D'après l'avis de M. d'Ortigue, je crois, une importante coupure fut pratiquée dans le récit du père Laurence, refroidi par des longueurs où le trop grand nombre de vers fournis par le poète m'avaient entraîné. Toutes les autres modifications, additions, suppressions, je les ai faites de mon propre mouvement, à force d'étudier l'effet de l'ensemble et des détails de l'ouvrage, en l'entendant à Paris, à Berlin, à Vienne, à Prague. Si je n'ai pas trouvé d'autres tâches à y effacer, j'ai mis au moins toute la bonne foi possible à les chercher et ce que je possède de sagacité à les découvrir.

Après cela que peut un auteur, sinon s'avouer franchement qu'il ne saurait faire mieux, et se résigner aux imperfections de son œuvre? Quand j'en arrivai là, mais seulement alors, la symphonie de Roméo et Juliette fut publiée.

Elle présente des difficultés immenses d'exécution, difficultés de toute espèce, inhérentes à la forme et au style, et qu'on ne peut vaincre qu'au moyen de longues études faites patiemment et parfaitement dirigées. Il faut, pour la bien rendre, des artistes du premier ordre, chef d'orchestre, instrumentistes et chanteurs, et décidés à l'étudier comme on étudie dans les bons théâtres lyriques un opéra nouveau, c'est-à-dire à peu près comme si on devait l'exécuter par cœur.

On ne l'entendra en conséquence jamais à Londres, où l'on ne peut obtenir les répétitions nécessaires. Les musiciens, dans ce pays-là, n'ont pas le temps de faire de la musique77.

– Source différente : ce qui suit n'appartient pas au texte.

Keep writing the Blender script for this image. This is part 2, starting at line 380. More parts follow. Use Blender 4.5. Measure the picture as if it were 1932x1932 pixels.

75Je ne pouvais conduire moi-même les répétitions de Cellini. En France dans les théâtres, les auteurs n'ont pas le droit de diriger leurs propres ouvrages.
76Il ne faut pas oublier que ceci fut écrit en 1850. Depuis lors l'opéra de Benvenuto Cellini, un peu modifié dans le poëme, a été mis en scène avec succès à Weimar, où il est souvent représenté sous la direction de Liszt. La partition de piano et chant a en outre été publiée avec texte allemand et français chez Mayer, à Brunswick, en 1858. Elle a même été publiée à Paris, chez Choudens, en 1865.
77Depuis que ceci a été écrit, les quatre premières parties de Roméo et Juliette ont pourtant été entendues à Londres sous ma direction; et jamais plus brillant accueil ne leur fait nulle part par le public.